Land register – Claimant registering possessory title – Defendant council objecting to registration – Defendants applying to rectify register – Whether defendants having standing to seek alteration of register – Appeal allowed

The claimant, following his application under section 3(2) of the Land Registration Act 2002, was registered with possessory title as the first registered proprietor of land described as forming part of a foreshore. The land had been designated as a site of special scientific interest and the claimant managed it under the supervision of English Nature. By virtue of section 11(7) of the 2002 Act, registration with possessory title had the same effect as registration with absolute title, except that it did not affect the enforcement of any estate, right or interest adverse to, or in derogation of, the proprietor’s titles subsisting at the time of registration or then capable of arising.

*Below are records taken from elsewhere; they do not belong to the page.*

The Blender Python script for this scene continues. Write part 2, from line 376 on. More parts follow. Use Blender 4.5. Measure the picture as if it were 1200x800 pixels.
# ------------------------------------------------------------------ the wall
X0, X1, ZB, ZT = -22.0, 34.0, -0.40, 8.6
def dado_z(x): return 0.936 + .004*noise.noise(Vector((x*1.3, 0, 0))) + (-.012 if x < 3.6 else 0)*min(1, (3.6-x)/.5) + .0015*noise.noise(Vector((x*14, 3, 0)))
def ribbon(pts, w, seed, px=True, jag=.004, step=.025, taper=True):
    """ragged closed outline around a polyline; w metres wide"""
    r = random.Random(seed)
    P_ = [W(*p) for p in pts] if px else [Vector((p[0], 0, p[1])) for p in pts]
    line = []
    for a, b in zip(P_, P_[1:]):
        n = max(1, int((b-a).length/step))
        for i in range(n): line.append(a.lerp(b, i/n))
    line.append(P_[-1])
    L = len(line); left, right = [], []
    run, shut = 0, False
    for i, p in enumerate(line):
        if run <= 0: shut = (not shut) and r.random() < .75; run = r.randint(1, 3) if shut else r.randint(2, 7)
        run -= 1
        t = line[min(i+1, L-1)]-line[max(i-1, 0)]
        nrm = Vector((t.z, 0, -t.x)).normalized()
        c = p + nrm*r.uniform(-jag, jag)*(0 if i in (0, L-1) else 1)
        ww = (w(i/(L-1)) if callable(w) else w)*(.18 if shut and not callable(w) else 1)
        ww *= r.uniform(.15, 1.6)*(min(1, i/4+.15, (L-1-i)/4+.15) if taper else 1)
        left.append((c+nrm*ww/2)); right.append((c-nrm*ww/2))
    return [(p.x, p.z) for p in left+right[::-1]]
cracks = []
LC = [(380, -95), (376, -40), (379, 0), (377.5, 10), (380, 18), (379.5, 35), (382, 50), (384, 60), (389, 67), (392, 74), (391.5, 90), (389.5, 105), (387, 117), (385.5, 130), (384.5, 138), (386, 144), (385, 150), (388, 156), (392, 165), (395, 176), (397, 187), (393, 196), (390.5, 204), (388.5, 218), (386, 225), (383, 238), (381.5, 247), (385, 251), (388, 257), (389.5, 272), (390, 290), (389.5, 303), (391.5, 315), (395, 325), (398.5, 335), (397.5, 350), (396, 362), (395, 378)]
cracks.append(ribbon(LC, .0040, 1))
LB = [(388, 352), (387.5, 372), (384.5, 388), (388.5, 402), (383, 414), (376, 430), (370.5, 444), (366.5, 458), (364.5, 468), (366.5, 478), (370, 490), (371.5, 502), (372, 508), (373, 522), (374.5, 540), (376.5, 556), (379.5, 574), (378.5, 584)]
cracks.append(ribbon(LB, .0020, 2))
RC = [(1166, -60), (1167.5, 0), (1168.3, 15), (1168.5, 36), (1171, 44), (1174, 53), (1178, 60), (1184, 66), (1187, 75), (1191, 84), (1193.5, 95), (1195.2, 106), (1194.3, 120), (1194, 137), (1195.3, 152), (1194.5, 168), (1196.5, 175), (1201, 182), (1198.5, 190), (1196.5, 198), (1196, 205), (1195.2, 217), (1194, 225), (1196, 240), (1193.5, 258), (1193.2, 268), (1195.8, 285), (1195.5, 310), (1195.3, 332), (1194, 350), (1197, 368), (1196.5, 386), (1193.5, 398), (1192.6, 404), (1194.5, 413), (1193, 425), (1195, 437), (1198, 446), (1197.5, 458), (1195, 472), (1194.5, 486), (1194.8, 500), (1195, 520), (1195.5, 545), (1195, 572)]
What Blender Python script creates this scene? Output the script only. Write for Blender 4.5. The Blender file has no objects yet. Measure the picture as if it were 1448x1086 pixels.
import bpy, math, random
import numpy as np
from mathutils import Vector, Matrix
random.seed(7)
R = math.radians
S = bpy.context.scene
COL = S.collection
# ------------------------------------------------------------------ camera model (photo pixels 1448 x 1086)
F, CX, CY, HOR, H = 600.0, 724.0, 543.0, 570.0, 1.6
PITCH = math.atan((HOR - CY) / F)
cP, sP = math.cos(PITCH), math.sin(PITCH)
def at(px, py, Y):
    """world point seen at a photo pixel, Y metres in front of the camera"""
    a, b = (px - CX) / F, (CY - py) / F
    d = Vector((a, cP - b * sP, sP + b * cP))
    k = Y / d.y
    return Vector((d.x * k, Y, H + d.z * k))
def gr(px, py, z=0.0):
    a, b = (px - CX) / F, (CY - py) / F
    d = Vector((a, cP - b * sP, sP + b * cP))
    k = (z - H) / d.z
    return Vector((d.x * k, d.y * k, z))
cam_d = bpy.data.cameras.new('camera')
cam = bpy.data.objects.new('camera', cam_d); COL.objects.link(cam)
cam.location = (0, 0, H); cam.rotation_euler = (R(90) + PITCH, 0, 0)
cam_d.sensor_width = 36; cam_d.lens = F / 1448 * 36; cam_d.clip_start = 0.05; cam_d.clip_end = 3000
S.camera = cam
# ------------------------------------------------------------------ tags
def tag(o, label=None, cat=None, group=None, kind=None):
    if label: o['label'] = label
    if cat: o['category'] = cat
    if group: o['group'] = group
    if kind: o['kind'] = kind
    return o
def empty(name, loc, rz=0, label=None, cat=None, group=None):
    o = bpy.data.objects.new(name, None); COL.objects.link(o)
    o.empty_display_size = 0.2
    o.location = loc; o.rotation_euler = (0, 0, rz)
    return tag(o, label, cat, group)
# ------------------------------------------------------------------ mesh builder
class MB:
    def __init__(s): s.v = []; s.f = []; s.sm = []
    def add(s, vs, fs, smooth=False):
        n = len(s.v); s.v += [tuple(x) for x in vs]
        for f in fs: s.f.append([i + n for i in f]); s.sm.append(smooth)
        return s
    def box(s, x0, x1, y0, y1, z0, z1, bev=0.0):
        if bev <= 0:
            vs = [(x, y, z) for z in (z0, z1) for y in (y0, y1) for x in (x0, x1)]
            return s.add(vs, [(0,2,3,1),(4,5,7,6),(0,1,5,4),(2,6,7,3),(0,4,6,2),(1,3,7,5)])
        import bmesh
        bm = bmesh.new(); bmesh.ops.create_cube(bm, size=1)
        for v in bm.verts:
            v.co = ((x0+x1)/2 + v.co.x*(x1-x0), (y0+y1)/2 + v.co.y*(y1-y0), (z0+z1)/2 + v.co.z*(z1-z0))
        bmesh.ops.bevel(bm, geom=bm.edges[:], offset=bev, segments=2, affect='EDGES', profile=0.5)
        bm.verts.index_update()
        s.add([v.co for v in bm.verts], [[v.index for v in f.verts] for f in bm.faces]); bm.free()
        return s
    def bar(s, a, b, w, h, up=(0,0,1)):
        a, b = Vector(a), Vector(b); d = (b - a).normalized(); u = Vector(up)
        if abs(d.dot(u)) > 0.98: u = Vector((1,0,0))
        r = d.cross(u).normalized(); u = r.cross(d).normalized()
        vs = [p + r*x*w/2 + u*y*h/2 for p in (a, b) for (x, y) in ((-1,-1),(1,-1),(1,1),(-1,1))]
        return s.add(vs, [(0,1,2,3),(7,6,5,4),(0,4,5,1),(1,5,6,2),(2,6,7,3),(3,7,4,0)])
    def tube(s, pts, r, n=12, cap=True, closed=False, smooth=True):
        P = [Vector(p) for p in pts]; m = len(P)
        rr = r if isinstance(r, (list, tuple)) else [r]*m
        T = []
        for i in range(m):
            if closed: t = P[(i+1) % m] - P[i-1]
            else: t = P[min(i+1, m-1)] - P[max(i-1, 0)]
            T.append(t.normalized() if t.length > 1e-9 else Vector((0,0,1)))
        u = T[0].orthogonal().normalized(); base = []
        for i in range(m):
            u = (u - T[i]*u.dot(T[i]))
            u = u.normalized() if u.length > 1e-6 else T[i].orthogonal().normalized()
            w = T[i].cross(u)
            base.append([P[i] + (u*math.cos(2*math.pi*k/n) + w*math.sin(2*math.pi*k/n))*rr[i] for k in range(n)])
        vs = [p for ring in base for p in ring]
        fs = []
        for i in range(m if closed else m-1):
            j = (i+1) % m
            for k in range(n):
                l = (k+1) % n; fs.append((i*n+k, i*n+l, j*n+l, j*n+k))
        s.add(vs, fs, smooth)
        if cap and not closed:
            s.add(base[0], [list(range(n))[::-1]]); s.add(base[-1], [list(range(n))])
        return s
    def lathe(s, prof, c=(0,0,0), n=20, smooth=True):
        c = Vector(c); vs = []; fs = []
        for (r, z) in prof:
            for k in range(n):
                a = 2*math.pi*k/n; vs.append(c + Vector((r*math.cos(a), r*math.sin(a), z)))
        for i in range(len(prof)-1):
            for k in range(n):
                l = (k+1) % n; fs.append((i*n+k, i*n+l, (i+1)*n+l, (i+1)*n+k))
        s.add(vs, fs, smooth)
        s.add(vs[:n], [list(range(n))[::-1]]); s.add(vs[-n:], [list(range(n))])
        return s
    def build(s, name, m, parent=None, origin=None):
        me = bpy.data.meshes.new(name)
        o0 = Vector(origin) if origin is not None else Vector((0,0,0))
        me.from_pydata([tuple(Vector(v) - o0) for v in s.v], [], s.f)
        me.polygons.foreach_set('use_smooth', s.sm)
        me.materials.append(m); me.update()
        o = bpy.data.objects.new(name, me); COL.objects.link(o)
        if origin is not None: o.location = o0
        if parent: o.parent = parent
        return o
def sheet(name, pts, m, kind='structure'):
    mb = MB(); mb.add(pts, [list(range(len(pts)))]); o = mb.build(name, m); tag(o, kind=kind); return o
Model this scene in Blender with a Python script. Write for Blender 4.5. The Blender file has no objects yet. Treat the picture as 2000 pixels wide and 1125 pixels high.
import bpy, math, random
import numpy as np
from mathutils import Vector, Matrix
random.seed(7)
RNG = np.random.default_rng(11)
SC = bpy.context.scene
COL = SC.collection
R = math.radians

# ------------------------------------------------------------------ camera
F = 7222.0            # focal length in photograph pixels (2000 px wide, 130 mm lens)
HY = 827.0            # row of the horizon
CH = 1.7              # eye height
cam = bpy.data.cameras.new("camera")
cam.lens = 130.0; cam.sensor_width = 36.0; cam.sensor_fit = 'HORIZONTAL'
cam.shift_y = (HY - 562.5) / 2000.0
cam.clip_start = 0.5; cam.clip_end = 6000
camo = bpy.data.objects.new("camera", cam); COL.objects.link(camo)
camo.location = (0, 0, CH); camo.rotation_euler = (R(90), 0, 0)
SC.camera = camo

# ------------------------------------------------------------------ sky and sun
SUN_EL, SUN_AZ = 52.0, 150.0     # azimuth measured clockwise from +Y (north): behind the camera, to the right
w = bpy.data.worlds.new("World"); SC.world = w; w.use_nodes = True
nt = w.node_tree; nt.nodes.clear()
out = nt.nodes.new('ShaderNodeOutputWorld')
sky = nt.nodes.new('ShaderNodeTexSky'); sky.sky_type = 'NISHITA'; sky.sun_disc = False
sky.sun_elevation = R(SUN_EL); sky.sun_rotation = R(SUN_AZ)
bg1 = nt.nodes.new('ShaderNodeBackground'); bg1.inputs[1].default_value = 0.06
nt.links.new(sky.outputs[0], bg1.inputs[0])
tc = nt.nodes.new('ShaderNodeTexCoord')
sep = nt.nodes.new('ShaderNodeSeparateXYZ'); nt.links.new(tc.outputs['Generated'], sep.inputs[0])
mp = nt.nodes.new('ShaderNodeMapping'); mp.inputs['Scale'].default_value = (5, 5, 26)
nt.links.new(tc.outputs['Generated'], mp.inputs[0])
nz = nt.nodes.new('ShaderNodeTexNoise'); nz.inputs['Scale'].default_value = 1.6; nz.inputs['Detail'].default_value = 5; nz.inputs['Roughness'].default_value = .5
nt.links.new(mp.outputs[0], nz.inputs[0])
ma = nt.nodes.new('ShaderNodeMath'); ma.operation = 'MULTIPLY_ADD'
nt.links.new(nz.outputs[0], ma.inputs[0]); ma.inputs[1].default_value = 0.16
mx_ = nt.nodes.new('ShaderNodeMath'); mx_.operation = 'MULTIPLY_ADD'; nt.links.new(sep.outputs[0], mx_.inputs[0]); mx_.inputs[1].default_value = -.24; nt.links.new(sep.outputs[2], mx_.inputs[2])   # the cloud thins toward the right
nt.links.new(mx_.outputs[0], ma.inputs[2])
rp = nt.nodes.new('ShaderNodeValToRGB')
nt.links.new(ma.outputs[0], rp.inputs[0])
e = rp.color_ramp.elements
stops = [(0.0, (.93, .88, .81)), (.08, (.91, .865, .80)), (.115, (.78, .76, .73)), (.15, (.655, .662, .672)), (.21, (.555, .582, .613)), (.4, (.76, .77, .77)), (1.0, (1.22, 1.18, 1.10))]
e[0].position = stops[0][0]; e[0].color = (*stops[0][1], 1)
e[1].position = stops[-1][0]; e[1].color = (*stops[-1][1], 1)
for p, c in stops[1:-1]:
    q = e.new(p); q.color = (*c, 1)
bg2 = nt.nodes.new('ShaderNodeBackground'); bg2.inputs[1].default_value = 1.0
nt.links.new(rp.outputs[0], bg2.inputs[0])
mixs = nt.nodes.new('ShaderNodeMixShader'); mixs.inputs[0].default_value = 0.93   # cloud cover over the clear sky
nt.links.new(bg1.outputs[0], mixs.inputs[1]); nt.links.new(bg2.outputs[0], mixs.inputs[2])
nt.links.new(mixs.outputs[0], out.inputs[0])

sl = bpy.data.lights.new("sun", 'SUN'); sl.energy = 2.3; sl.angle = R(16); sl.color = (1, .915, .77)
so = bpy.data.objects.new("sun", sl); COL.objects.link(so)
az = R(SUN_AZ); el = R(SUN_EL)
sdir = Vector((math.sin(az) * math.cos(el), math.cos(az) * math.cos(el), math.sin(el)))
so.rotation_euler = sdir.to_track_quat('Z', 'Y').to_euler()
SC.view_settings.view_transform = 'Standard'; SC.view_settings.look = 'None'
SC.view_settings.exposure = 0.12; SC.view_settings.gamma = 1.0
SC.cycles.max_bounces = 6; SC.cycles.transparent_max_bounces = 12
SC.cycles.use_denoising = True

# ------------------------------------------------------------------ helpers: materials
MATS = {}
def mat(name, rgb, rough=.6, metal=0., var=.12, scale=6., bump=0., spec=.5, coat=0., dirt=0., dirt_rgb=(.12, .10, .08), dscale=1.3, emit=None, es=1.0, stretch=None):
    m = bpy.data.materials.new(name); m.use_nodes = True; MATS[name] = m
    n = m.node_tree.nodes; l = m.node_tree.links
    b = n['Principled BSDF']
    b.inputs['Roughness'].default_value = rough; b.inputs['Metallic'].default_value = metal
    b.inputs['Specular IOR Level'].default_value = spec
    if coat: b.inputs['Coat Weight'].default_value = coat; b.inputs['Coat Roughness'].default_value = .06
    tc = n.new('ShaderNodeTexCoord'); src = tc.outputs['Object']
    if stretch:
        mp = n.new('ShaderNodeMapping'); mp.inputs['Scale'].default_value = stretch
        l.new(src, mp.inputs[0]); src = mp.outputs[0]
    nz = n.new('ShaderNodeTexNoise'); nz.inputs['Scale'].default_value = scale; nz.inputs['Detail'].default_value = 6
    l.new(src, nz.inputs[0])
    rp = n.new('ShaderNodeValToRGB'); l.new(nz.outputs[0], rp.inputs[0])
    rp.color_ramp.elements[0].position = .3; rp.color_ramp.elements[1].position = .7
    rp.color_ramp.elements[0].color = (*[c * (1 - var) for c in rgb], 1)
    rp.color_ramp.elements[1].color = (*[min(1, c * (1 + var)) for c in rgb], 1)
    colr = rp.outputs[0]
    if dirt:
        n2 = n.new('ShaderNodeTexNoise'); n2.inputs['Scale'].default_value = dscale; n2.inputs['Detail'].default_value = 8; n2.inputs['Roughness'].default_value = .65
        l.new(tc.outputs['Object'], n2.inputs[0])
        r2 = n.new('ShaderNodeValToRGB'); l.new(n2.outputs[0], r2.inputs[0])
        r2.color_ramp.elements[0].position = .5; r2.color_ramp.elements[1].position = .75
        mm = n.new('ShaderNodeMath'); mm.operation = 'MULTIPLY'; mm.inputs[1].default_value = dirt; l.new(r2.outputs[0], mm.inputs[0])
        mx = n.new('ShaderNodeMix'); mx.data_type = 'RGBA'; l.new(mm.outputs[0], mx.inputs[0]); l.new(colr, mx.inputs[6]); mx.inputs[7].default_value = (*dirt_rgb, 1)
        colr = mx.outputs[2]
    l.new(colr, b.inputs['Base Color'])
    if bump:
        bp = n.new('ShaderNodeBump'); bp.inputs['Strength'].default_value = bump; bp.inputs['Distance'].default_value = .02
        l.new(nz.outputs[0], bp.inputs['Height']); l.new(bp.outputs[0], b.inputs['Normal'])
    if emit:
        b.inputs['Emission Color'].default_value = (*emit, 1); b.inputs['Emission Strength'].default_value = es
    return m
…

The defendants wrote to the land registrar, stating that they wanted rectification or closure of part of the title on the basis that the claimant had not, as he claimed, established the title by adverse possession. The matter was referred to an adjudicator who ordered a preliminary issue to be determined as to whether the defendants’ application should be cancelled because they had not asserted that they had any estate, right or interest adverse to, or in derogation of, the claimant’s title at the time of registration or then capable of arising; nor could they show that their application had been made in exercise of a statutory power or function.

The adjudicator accepted the defendants’ argument that, since no express textual restriction in the 2002 Act limited the category of parties that could apply for alteration of the register, no such restriction was to be implied. He therefore refused to cancel the application for alteration of the register.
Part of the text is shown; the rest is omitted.